* **WORK TO DO**: Write out all of the data without omission, exactly as shown.
:: DATA SEGMENT ::
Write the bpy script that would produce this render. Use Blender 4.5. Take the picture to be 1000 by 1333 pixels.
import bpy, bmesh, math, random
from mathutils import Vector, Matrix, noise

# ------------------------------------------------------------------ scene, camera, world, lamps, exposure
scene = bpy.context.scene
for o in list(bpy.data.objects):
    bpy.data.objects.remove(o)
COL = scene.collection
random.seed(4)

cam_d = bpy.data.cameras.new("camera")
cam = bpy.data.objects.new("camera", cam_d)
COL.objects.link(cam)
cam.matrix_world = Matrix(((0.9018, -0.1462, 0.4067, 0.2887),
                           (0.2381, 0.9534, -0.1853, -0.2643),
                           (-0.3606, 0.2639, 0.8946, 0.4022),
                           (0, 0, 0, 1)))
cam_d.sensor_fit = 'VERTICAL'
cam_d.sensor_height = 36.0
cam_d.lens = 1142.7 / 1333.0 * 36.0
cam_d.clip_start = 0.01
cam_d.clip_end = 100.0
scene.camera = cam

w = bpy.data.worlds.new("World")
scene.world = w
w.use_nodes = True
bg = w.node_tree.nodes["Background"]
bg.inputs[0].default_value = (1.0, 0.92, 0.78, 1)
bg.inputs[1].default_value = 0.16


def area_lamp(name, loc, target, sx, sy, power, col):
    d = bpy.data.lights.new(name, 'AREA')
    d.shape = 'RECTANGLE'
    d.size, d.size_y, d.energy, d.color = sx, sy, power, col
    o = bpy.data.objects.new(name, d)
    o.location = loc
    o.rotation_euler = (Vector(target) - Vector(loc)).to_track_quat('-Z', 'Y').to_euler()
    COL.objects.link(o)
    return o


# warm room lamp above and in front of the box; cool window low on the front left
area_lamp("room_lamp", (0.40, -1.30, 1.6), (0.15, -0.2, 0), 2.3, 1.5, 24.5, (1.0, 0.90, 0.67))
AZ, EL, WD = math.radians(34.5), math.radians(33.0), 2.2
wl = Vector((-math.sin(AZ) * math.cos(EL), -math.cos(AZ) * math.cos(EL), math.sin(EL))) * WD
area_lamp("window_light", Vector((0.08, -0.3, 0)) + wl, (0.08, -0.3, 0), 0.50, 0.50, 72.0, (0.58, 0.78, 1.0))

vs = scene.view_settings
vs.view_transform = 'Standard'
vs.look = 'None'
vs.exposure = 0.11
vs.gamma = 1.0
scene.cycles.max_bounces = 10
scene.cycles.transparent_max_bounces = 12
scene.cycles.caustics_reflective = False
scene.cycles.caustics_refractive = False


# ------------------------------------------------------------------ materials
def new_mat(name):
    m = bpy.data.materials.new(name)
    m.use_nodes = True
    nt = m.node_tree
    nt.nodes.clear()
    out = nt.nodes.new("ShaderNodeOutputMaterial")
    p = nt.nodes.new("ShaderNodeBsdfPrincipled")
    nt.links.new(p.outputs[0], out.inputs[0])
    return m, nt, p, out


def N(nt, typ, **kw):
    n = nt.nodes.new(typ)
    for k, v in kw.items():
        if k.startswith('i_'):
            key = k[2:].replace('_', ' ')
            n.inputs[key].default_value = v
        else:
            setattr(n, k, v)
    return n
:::
* **TASK SOLUTION**:
Write the bpy script that would produce this render. Use Blender 4.5. Take the picture to be 1000 by 1333 pixels.
import bpy, bmesh, math, random
from mathutils import Vector, Matrix, noise

# ------------------------------------------------------------------ scene, camera, world, lamps, exposure
scene = bpy.context.scene
for o in list(bpy.data.objects):
    bpy.data.objects.remove(o)
COL = scene.collection
random.seed(4)

cam_d = bpy.data.cameras.new("camera")
cam = bpy.data.objects.new("camera", cam_d)
COL.objects.link(cam)
cam.matrix_world = Matrix(((0.9018, -0.1462, 0.4067, 0.2887),
                           (0.2381, 0.9534, -0.1853, -0.2643),
                           (-0.3606, 0.2639, 0.8946, 0.4022),
                           (0, 0, 0, 1)))
cam_d.sensor_fit = 'VERTICAL'
cam_d.sensor_height = 36.0
cam_d.lens = 1142.7 / 1333.0 * 36.0
cam_d.clip_start = 0.01
cam_d.clip_end = 100.0
scene.camera = cam

w = bpy.data.worlds.new("World")
scene.world = w
w.use_nodes = True
bg = w.node_tree.nodes["Background"]
bg.inputs[0].default_value = (1.0, 0.92, 0.78, 1)
bg.inputs[1].default_value = 0.16


def area_lamp(name, loc, target, sx, sy, power, col):
    d = bpy.data.lights.new(name, 'AREA')
    d.shape = 'RECTANGLE'
    d.size, d.size_y, d.energy, d.color = sx, sy, power, col
    o = bpy.data.objects.new(name, d)
    o.location = loc
    o.rotation_euler = (Vector(target) - Vector(loc)).to_track_quat('-Z', 'Y').to_euler()
    COL.objects.link(o)
    return o


# warm room lamp above and in front of the box; cool window low on the front left
area_lamp("room_lamp", (0.40, -1.30, 1.6), (0.15, -0.2, 0), 2.3, 1.5, 24.5, (1.0, 0.90, 0.67))
AZ, EL, WD = math.radians(34.5), math.radians(33.0), 2.2
wl = Vector((-math.sin(AZ) * math.cos(EL), -math.cos(AZ) * math.cos(EL), math.sin(EL))) * WD
area_lamp("window_light", Vector((0.08, -0.3, 0)) + wl, (0.08, -0.3, 0), 0.50, 0.50, 72.0, (0.58, 0.78, 1.0))

vs = scene.view_settings
vs.view_transform = 'Standard'
vs.look = 'None'
vs.exposure = 0.11
vs.gamma = 1.0
scene.cycles.max_bounces = 10
scene.cycles.transparent_max_bounces = 12
scene.cycles.caustics_reflective = False
scene.cycles.caustics_refractive = False


# ------------------------------------------------------------------ materials
def new_mat(name):
    m = bpy.data.materials.new(name)
    m.use_nodes = True
    nt = m.node_tree
    nt.nodes.clear()
    out = nt.nodes.new("ShaderNodeOutputMaterial")
    p = nt.nodes.new("ShaderNodeBsdfPrincipled")
    nt.links.new(p.outputs[0], out.inputs[0])
    return m, nt, p, out


def N(nt, typ, **kw):
    n = nt.nodes.new(typ)
    for k, v in kw.items():
        if k.startswith('i_'):
            key = k[2:].replace('_', ' ')
            n.inputs[key].default_value = v
        else:
            setattr(n, k, v)
    return n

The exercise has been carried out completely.